Aerion Corporation has banded together with Lockheed Martin in the latest phase of their development of the AS2 Supersonic business jet. The company has entered into a bilateral agreement with Lockheed—a Memorandum of Understanding—which will, if all goes well, lead to a more concrete business relationship between the two companies in the future, with the production of the AS2 the result.
The agreement represents a small coup for Aerion. The company’s AS2 concept has already been the subject of a R&D collaboration between Aerion and European aerospace company Airbus. And Aerion’s development of SNLF—or supersonic natural laminar flow wing and stabilizer design—has excited the industry, and may signal the next major phase in aeronautics technology.

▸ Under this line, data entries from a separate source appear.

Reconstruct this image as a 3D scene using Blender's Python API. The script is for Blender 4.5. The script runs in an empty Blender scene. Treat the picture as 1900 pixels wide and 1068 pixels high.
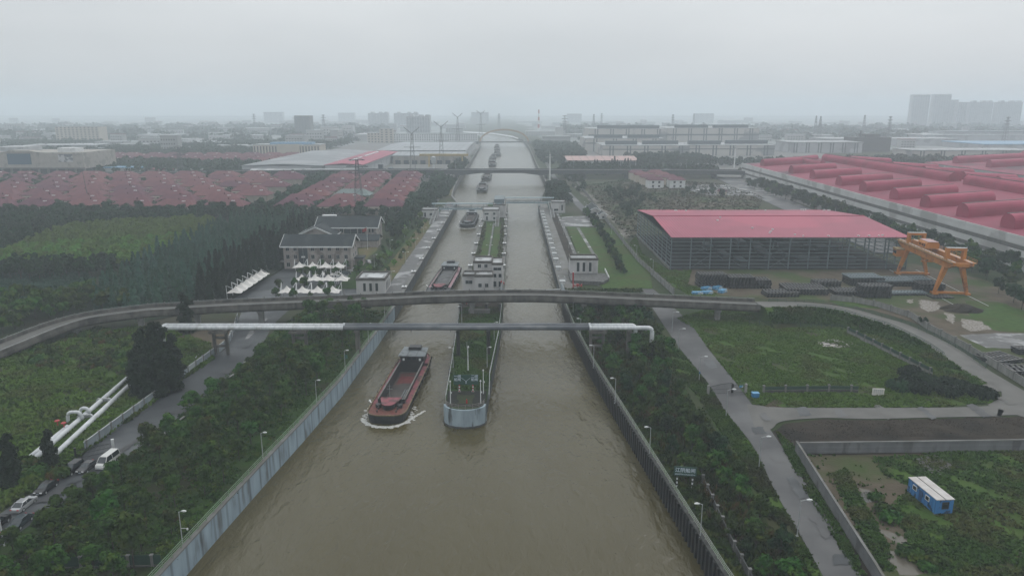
import bpy, math, random
import numpy as np
from mathutils import Vector, Matrix

# ------------------------------------------------------------------ camera, sky, sun
SC = bpy.context.scene
F, CAMH = 1350.0, 65.0
TH = math.atan(332 / F)
cam_data = bpy.data.cameras.new("camera")
cam_data.sensor_width = 36.0
cam_data.lens = 36.0 * F / 1900.0
cam_data.clip_start, cam_data.clip_end = 0.5, 20000
cam = bpy.data.objects.new("camera", cam_data)
cam.location = (0, 0, CAMH)
cam.rotation_euler = (math.pi / 2 - TH, 0, 0)
SC.collection.objects.link(cam)
SC.camera = cam
SC.view_settings.view_transform = 'Standard'
SC.view_settings.look = 'None'
SC.view_settings.gamma = 1.0
SC.view_settings.use_curve_mapping = False
SC.view_settings.exposure = 0.1
SC.cycles.max_bounces = 6
SC.cycles.diffuse_bounces = 3
SC.cycles.glossy_bounces = 3
SC.cycles.transparent_max_bounces = 8
SC.cycles.volume_bounces = 3
SC.cycles.use_denoising = True

SUN_EL, SUN_AZ = math.radians(52), math.radians(35)
world = bpy.data.worlds.new("World")
SC.world = world
world.use_nodes = True
nt = world.node_tree
nt.nodes.clear()
wo = nt.nodes.new('ShaderNodeOutputWorld')
bg = nt.nodes.new('ShaderNodeBackground')
sky = nt.nodes.new('ShaderNodeTexSky')
sky.sky_type = 'NISHITA'
sky.sun_disc = False
sky.sun_elevation = SUN_EL
sky.sun_rotation = SUN_AZ
sky.dust_density = 4.0
hs = nt.nodes.new('ShaderNodeHueSaturation')
hs.inputs['Saturation'].default_value = 0.12
tc = nt.nodes.new('ShaderNodeTexCoord')
mp = nt.nodes.new('ShaderNodeMapping')
mp.inputs['Scale'].default_value = (1.6, 1.6, 4.5)
cn = nt.nodes.new('ShaderNodeTexNoise')
cn.inputs['Scale'].default_value = 1.3
cn.inputs['Detail'].default_value = 5
cn.inputs['Roughness'].default_value = 0.5
cr = nt.nodes.new('ShaderNodeValToRGB')          # the overcast layer: pale grey with faint darker banks
cr.color_ramp.elements[0].position = 0.36
cr.color_ramp.elements[0].color = (6.1, 6.45, 6.7, 1)
cr.color_ramp.elements[1].position = 0.62
cr.color_ramp.elements[1].color = (6.9, 7.2, 7.4, 1)
mx = nt.nodes.new('ShaderNodeMix')
mx.data_type = 'RGBA'
mx.inputs['Factor'].default_value = 0.86
bg.inputs['Strength'].default_value = 0.1
L = nt.links
L.new(sky.outputs[0], hs.inputs['Color'])
L.new(tc.outputs['Generated'], mp.inputs['Vector'])
L.new(mp.outputs[0], cn.inputs['Vector'])
L.new(cn.outputs[0], cr.inputs[0])
L.new(hs.outputs[0], mx.inputs['A'])
L.new(cr.outputs[0], mx.inputs['B'])
# an overcast dome is brighter overhead than at the horizon
sx = nt.nodes.new('ShaderNodeSeparateXYZ')
L.new(tc.outputs['Generated'], sx.inputs[0])
zr = nt.nodes.new('ShaderNodeMapRange')
zr.inputs[1].default_value, zr.inputs[2].default_value = 0.08, 0.9
zr.inputs[3].default_value, zr.inputs[4].default_value = 1.0, 1.95
L.new(sx.outputs['Z'], zr.inputs[0])
ml = nt.nodes.new('ShaderNodeMix')
ml.data_type, ml.blend_type = 'RGBA', 'MULTIPLY'
ml.inputs['Factor'].default_value = 1.0
L.new(mx.outputs['Result'], ml.inputs['A'])
L.new(zr.outputs[0], ml.inputs['B'])
L.new(ml.outputs['Result'], bg.inputs['Color'])
L.new(bg.outputs[0], wo.inputs['Surface'])

sun_data = bpy.data.lights.new("sun", 'SUN')
sun_data.energy = 0.5
sun_data.angle = math.radians(30)
sun_data.color = (1.0, 0.97, 0.93)
sun = bpy.data.objects.new("sun", sun_data)
sun.rotation_euler = (math.pi / 2 - SUN_EL, 0, math.pi - SUN_AZ)
SC.collection.objects.link(sun)

# ------------------------------------------------------------------ helpers
COL = bpy.data.collections.new("canal_scene")
SC.collection.children.link(COL)
random.seed(7)
RNG = np.random.default_rng(11)
pi = math.pi


def G(px, py, z=0.0):
    """the point of the horizontal plane z that the photograph shows at (px, py)"""
    x, y = (px - 950) / F, -(py - 534) / F
    c, s = math.cos(TH), math.sin(TH)
    d = (x, c + y * s, -s + y * c)
    t = (z - CAMH) / d[2]
    return Vector((d[0] * t, d[1] * t, z))


def GG(pts, z=0.0):
    return [G(p[0], p[1], z) for p in pts]


def rgb(h):
    """sRGB hex -> linear"""
    v = [int(h[i:i + 2], 16) / 255 for i in (0, 2, 4)]
    return tuple(c / 12.92 if c <= 0.04045 else ((c + 0.055) / 1.055) ** 2.4 for c in v)


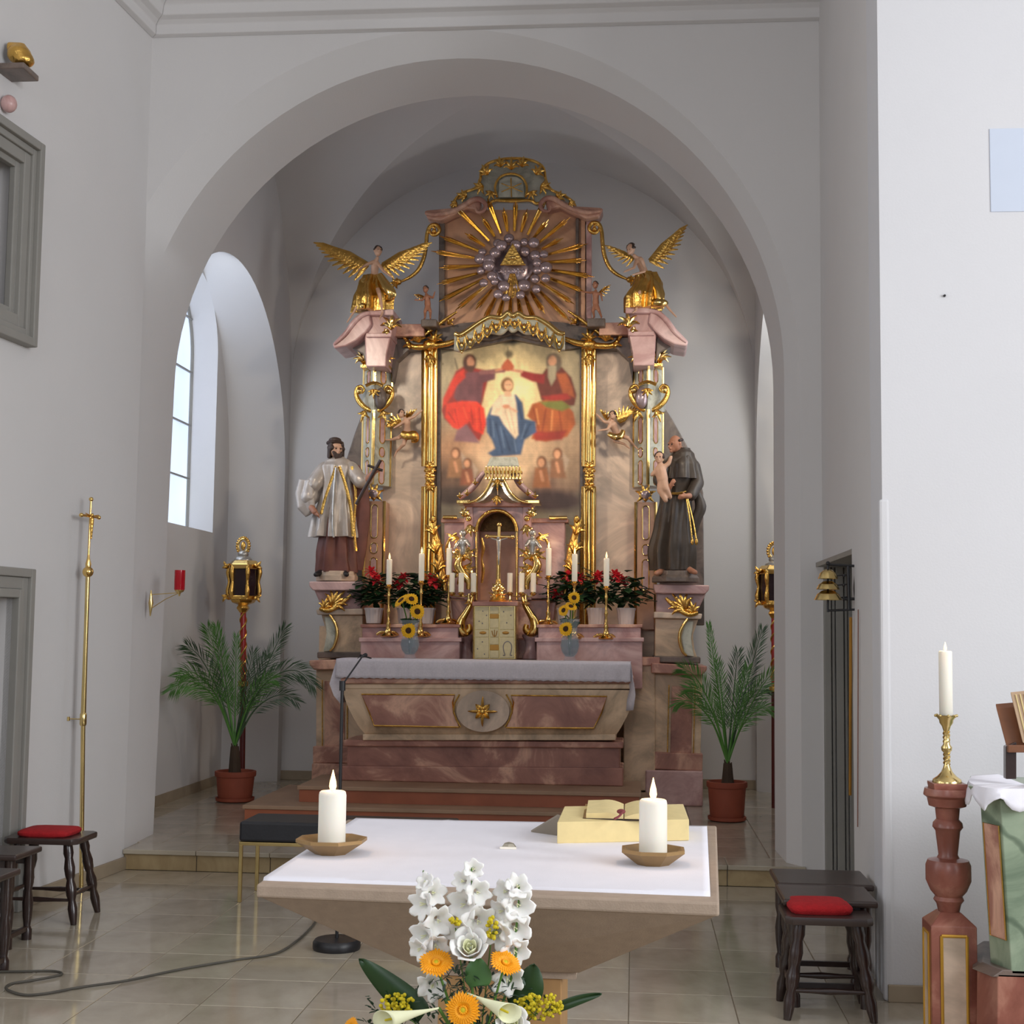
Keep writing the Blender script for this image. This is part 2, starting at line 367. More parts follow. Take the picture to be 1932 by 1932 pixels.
def moulded_frame(parent, s0, s1, z0, z1, steps, bottom, mat):
    # steps: (inset, width, proud)
    for ins, wd, pr in steps:
        a, b2, c, d = s0+ins, s1-ins, z0+(ins if bottom else 0), z1-ins
        q = B()
        lbox(q, a, a+wd, c, d, -.04, pr); lbox(q, b2-wd, b2, c, d, -.04, pr); lbox(q, a+wd, b2-wd, d-wd, d, -.04, pr)
        if bottom: lbox(q, a+wd, b2-wd, c, c+wd, -.04, pr)
        q.mk('moulding', mat, parent, bev=.006)
dr = T('door', LP(s_d+.5, 0), None, None); dr.name = 'door_1'; st(dr, 'grey stone framed doorway in the left wall')
moulded_frame(dr, s_d, dE+fw, 0, z_d, [(0, .05, .05), (.05, .07, .03), (.12, .05, .045)], False, MT['grey_stone'])
lbox(B(), dS, dE, 0, zh, -.22, -.16).mk('door_leaf', MT['dark_recess'], dr)
for (u0, u1, v0, v1) in ((.1, .42, .15, .9), (.53, .85, .15, .9), (.1, .42, 1.05, zh-.12), (.53, .85, 1.05, zh-.12)):
    if v1 > v0: lbox(B(), dS+u0, dS+u1, v0, v1, -.16, -.145).mk('panel', MT['dark_recess'], dr, bev=.006)
wn = T('window', LP(s_f+.5, zf0), None, None); wn.name = 'window_1'; st(wn, 'grey framed opening high on the left wall')
moulded_frame(wn, s_f, fE+.16, zf0, zf1, [(0, .05, .07), (.05, .04, .045), (.09, .07, .03)], True, MT['grey_stone'])
lbox(B(), fS, fE, zf0+.14, zf1-.14, -.2, -.17).mk('pane', simple('dark_window_glass', sg(60, 58, 60), .12), wn)
moulded_frame(wn, fS-.0, fE, zf0+.15, zf1-.15, [(0, .045, -.0)], True, MT['grey_stone'])
# ---- baseboard left
bb = B(); lbox(bb, -.01, s_d-.02, 0, .085, 0, .02); o = st(bb.mk('baseboard_left', MT['base_stone'], bev=.004))
# ---- nave flank and shell
st(B().bb((-7, 5.1, 0), (XL(5.4)+.02, 5.4, ZT+.3)).mk('wall_nave', MT['plaster']))
st(B().bb((-7, -6, 0), (-6.8, 5.4, ZT+.3)).mk('wall_nave_left', MT['plaster'])); st(B().bb((6.8, -6, 0), (7, 6.1, ZT+.3)).mk('wall_nave_right', MT['plaster']))
# ---- right choir wall with deep door opening
e0 = PZ(1674, 1888, 0); YE = e0.y; XE = e0.x
def RX(y): return XE+(XR-XE)*(y-YE)/(YA-YE)
def rseg(b, y0, y1, z0, z1, dx=0, th=.6):
    x0, x1 = RX(y0)+dx, RX(y1)+dx
    b.add([(x0, y0, z0), (x0+th, y0, z0), (x1+th, y1, z0), (x1, y1, z0), (x0, y0, z1), (x0+th, y0, z1), (x1+th, y1, z1), (x1, y1, z1)],
          [(0,3,2,1),(4,5,6,7),(0,1,5,4),(1,2,6,5),(2,3,7,6),(3,0,4,7)]); return b
def ysect(px, py): # pixel onto right wall
    nx = Vector((YA-YE, -(XR-XE), 0)).normalized(); d = _dir(px, py); return CP+d*((Vector((XE, YE, 0))-CP).dot(nx)/d.dot(nx))
q1 = ysect(1607, 1035); dY0 = q1.y; dZ = q1.z; dY1 = ysect(1553, 1200).y
rw = B()
rseg(rw, YE, dY0, 0, ZT+.3); rseg(rw, dY1, YA, 0, ZT+.3); rseg(rw, dY0, dY1, dZ, ZT+.3)
st(rw.mk('wall_right', MT['plaster']))
d2 = T('door', (XR+.1, (dY0+dY1)/2, 0), None, None); d2.name = 'door_2'; st(d2, 'deep grey panelled doorway in the right choir wall')
for k, (a, wdt, pr) in enumerate(((.0, .045, .05), (.05, .02, .035), (.075, .05, .045), (.13, .02, .03), (.155, .09, .04))):
    B().bb((RX(dY1)+a+.002, dY1-pr, 0), (RX(dY1)+a+wdt, dY1, dZ-.002)).mk('moulding', MT['grey_stone'], d2, bev=.004)
B().bb((XR+.25, dY0, 0), (XR+.3, dY1-.05, dZ)).mk('door_leaf', MT['grey_stone'], d2)
for z0, z1 in ((.15, .95), (1.1, 1.95)): B().bb((XR+.235, dY0+.15, z0), (XR+.25, dY1-.2, z1)).mk('panel', MT['grey_stone'], d2, bev=.006)
B().bb((RX(dY0)+.002, dY0, dZ-.03), (XR+.25, dY1-.05, dZ-.001)).mk('lintel', MT['grey_stone'], d2)
# bright wall facing the nave
wb = B().bb((XE-.001, YE-.006, 0), (7, YE+.3, ZT+.3)); st(wb.mk('wall_front', MT['plaster_white']))
zq = P(1665, 942, YE).z
st(B().bb((XE-.016, YE-.014, 0), (XE+.03, YE+.03, zq)).mk('trim_2', MT['plaster_white'], bev=.012), 'slightly thicker plaster corner of the bright wall')
st(B().bb((XE+.0, YE-.03, 0), (6.8, YE-.012, .075)).mk('baseboard_front', MT['base_stone'], bev=.004))
# ---- cornices
prof = [(0, ZC), (.045, ZC+.01), (.045, ZC+.075), (.075, ZC+.10), (.12, ZC+.115), (.135, ZC+.18), (.20, ZC+.235), (.20, ZC+.30), (.26, ZC+.33), (.30, ZC+.43), (.42, ZC+.5), (.44, ZT+.3), (0, ZT+.3)]
def cornice(p0, d0, n0, p1, d1, n1): return
cb = B()
corner = LP(0, 0)
bis = (Vector((0, -1, 0))+ln); bis = bis/ bis.dot(ln)   # mitre
cb.loft([[Vector((XR+.1, YA-pr, z)) for pr, z in prof], [Vector((corner.x, YA, z))+Vector((bis.x*pr, -pr, 0)) for pr, z in prof]])
st(cb.mk('trim_3', MT['plaster'], bev=.006), 'stepped plaster cornice above the choir arch')
cb = B(); e = LP(LEN, 0)
cb.loft([[Vector((corner.x, YA, z))+Vector((bis.x*pr, -pr, 0)) for pr, z in prof], [Vector((e.x, e.y, z))+ln*pr for pr, z in prof]])
st(cb.mk('trim_4', MT['plaster'], bev=.006), 'stepped plaster cornice along the left wall')
# ---- apse: groined vault, back wall, side recesses with windows
AXC = -1.155; AL, AR = AXC-2.31, AXC+2.31; YB0, YB1 = YA+.68, 13.75; YBC = (YB0+YB1)/2
SP, RIS = 4.05, 2.28
def zA(x): q = 1-((x-AXC)/(2.31))**2; return SP+RIS*math.sqrt(max(q, 0))
def zB(y): q = 1-((y-YBC)/((YB1-YB0)/2))**2; return SP+RIS*math.sqrt(max(q, 0))
vb = B(); nx = ny = 64
xs = [AXC-2.31*math.cos(math.pi*i/nx) for i in range(nx+1)]; ys = [YBC-(YB1-YB0)/2*math.cos(math.pi*j/ny) for j in range(ny+1)]
vb.v = [Vector((x, y, max(zA(x), zB(y)))) for y in ys for x in xs]
for j in range(ny):
    for i in range(nx):
        a = j*(nx+1)+i; c, d, e = a+1, a+nx+2, a+nx+1
        if (i < nx/2) == (j < ny/2): vb.f += [(a, c, d), (a, d, e)]
        else: vb.f += [(a, c, e), (c, d, e)]
st(vb.mk('ceiling', MT['plaster'], smooth=True, ang=14), 'groined plaster vault over the apse')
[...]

SNLF’s turbulence-negating contours reduce friction drag on the AS2’s wings by up to 90%, and Aerion has NASA testing to back up the figure.
The agreement places both companies in the best possible position for continued development of the supersonic business jet, although competition to be the first to be associated with the re-emergence of supersonic technology in a passenger jet context remains very intense. Lockheed has also partnered with a NASA design team to develop a boom-free supersonic design.
Aerion has given 2023 as the year of the airborne AS2, and 2025 as the year when the model will be certified. Fractional jet industry upstart Flexjet ordered 20 of the aircraft in early 2016.